_Goal of the exercise_
Go from the first line to the line with "SH = Vector((0.32, 1.0)).normalized()" and return those lines verbatim, ends included.

_Supplied data_

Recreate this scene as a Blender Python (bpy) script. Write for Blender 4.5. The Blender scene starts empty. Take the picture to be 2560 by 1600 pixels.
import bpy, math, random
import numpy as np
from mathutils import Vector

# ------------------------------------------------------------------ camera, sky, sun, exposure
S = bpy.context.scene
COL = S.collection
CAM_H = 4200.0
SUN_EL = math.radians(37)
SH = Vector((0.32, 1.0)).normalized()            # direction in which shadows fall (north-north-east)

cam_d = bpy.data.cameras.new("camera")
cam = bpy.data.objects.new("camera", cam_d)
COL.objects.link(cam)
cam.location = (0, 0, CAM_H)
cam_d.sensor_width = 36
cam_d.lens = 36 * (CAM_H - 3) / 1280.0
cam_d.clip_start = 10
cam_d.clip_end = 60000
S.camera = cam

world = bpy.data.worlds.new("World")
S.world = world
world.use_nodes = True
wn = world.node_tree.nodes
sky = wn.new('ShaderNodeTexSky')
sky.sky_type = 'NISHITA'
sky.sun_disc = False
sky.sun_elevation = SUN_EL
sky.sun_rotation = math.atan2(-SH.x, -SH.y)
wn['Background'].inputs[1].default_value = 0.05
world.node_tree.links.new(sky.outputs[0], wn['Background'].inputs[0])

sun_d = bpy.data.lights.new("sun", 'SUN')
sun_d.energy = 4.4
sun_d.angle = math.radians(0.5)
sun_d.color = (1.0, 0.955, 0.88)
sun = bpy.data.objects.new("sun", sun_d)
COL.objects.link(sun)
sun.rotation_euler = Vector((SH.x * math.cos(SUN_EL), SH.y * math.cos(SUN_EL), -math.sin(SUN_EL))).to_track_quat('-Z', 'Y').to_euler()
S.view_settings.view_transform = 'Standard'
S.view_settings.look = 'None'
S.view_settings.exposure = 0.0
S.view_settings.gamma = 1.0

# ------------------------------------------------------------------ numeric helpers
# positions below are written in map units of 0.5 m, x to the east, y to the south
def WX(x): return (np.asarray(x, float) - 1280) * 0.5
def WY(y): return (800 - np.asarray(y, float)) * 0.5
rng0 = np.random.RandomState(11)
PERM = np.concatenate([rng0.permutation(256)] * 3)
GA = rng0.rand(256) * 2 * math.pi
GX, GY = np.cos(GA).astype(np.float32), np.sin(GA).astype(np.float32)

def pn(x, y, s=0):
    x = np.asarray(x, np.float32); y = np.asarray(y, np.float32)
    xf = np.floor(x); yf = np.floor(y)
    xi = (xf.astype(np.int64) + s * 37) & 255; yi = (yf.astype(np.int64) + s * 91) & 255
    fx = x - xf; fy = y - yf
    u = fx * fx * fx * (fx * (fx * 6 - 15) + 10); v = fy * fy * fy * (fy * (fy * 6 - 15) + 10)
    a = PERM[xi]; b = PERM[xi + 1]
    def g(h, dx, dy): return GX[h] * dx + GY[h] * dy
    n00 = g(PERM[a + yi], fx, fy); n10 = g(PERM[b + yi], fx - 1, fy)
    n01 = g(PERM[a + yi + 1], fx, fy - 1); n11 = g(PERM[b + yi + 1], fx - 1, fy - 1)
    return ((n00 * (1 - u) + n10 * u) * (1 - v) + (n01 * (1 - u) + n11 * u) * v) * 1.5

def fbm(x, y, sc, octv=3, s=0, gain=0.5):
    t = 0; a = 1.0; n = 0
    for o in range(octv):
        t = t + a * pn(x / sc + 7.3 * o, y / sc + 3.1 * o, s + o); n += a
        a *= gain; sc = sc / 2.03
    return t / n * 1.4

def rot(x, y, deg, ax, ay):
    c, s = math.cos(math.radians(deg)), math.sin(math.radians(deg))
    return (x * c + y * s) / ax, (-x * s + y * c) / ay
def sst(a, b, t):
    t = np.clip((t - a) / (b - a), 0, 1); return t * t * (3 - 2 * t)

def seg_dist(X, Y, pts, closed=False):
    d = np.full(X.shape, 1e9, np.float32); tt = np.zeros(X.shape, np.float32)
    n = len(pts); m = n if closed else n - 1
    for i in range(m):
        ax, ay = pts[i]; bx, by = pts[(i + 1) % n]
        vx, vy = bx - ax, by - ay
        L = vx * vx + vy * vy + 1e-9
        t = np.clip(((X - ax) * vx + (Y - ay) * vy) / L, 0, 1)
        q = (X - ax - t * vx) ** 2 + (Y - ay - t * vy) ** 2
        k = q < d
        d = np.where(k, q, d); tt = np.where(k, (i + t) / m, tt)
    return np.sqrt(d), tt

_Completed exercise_
Recreate this scene as a Blender Python (bpy) script. Write for Blender 4.5. The Blender scene starts empty. Take the picture to be 2560 by 1600 pixels.
import bpy, math, random
import numpy as np
from mathutils import Vector

# ------------------------------------------------------------------ camera, sky, sun, exposure
S = bpy.context.scene
COL = S.collection
CAM_H = 4200.0
SUN_EL = math.radians(37)
SH = Vector((0.32, 1.0)).normalized()            # direction in which shadows fall (north-north-east)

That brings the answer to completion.